Cape Cod, where Mrs. Burdick and her husband have often vacationed, has always felt like home, she said, although the Vineyard is something of a new adventure. After two short weeks on the Island, she said she already felt welcomed by the community, and looked forward to exploring the Island and meeting more of its year-round residents. She also looked forward to seeing how the Island might solve some of its ongoing housing problems. (She was currently in the market for year-round housing.)

“It seems that everyone came here once and never left,” she said, again noting the strength of community she has encountered. “Sometimes you get 50 per cent. But here it seems like 100 per cent are here for that reason. It’s very exciting.”

Although she applied late in the process, Mrs. Burdick’s experience in public history settings in New England, among other things, quickly put her at the top of the running for preservation trust director. In New Hampshire, she directed the Canterbury Shaker Village, and held top positions at the Strawbery Banke Museum, and the American Independence Museum, in each case working to involve the public in learning about history and applying lessons from the past to modern life.

Mrs. Burdick and her husband, David, a professor of coastal ecology and restoration at the University of New Hampshire, had long imagined moving to the coast, and when the job listing appeared online last year, Mrs. Burdick saw it as an ideal opportunity.

“The thing that captured my attention was that the preservation trust was truly interested in acquiring endangered landmarks with the intention of not only restoring them but making them intrinsic to the Island’s contemporary life,” she said. The trust’s 21 historic buildings and four historic landscapes continue to function in Island commerce, community life, tourism and education. “I was intrigued that it wasn’t a museum setting I would be working with, but it would be a real living community,” Mrs. Burdick said.

Most recently, the trust acquired the former Carnegie Library on North Water street in Edgartown, with plans to convert the early 20th-century building and a newer addition into an Island heritage center. Leafing through the floor plans on a side table in her office, Mrs. Burdick, a former architect, explained how the center will highlight not only the trust’s own properties, but other landmarks and organizations as well. “We hope to offer that as a contribution to the whole Island,” she said. The plans include a non-lending library focusing on Island history, along with a cafe, a gift shop and two floors of exhibit space.

As with the other trust properties, the heritage center will embody a harmony of preservation and change that in some ways defines the Island culture. But perhaps more importantly, it will highlight the value of not taking the Island’s well-preserved history for granted. “We are living in a very fragile society, where everyone thinks that how it is today is how it will always be,” Mrs.
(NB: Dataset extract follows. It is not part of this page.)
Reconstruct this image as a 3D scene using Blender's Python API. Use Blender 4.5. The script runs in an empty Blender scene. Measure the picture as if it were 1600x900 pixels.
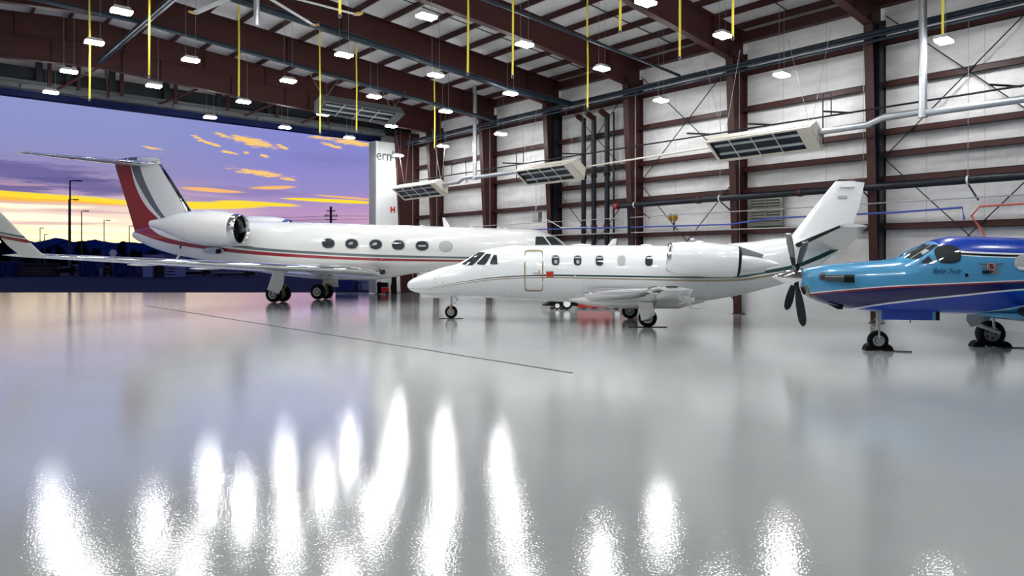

Burdick said. “Human nature makes us think that way, and yet we all know that everything changes.” She added: “At the Island heritage center, we can really talk about all the people who for centuries have preserved the Island so that we today are living in a very vibrant community.”

In line with the trust’s mission to connect the community with Island landmarks, the Carnegie building has already served one new purpose — as a temporary post office, when water damage caused the actual post office near the Triangle to suddenly close in the spring. (A new library had opened in another location in March.)

Ms. Burdick previously directed Canterbury Shaker Village in New Hampshire. — Alison L. Mead

Looking ahead, Mrs. Burdick said she plans to spend the next year or two learning the ropes of her new organization and new community, and working with Island residents and the preservation trust board to identify possible acquisitions — and ways to better utilize the trust’s current landmarks to build a stronger community.

In her spare time, Mrs. Burdick often finds herself behind the lens of a camera, framing people and landscapes for her large-format photography, developing her skills as a painter, or enjoying walks on the beach and days in the garden.

Before her career in public history museums, she spent years working as an architect, which she saw as an ideal foundation for her work in museums and historic preservation. “Architecture school really trains you to think about the big picture: large-scale and long-term,” she said. “It’s just a great training, I think, for anybody doing anything.” (She has a degree in architecture and fine arts from the Rhode Island School of Design, and her son, Benjamin, recently graduated from the Harvard Graduate School of Design.) But she said the biggest benefit has come from learning to follow an idea through to completion.

“What I love to do is to work with people to generate ideas — lots and lots of ideas — and then hone the ideas down till you find that one jewel, and then do it,” she said. “But I’m all about doing it in the end. I don’t want to just have an idea.”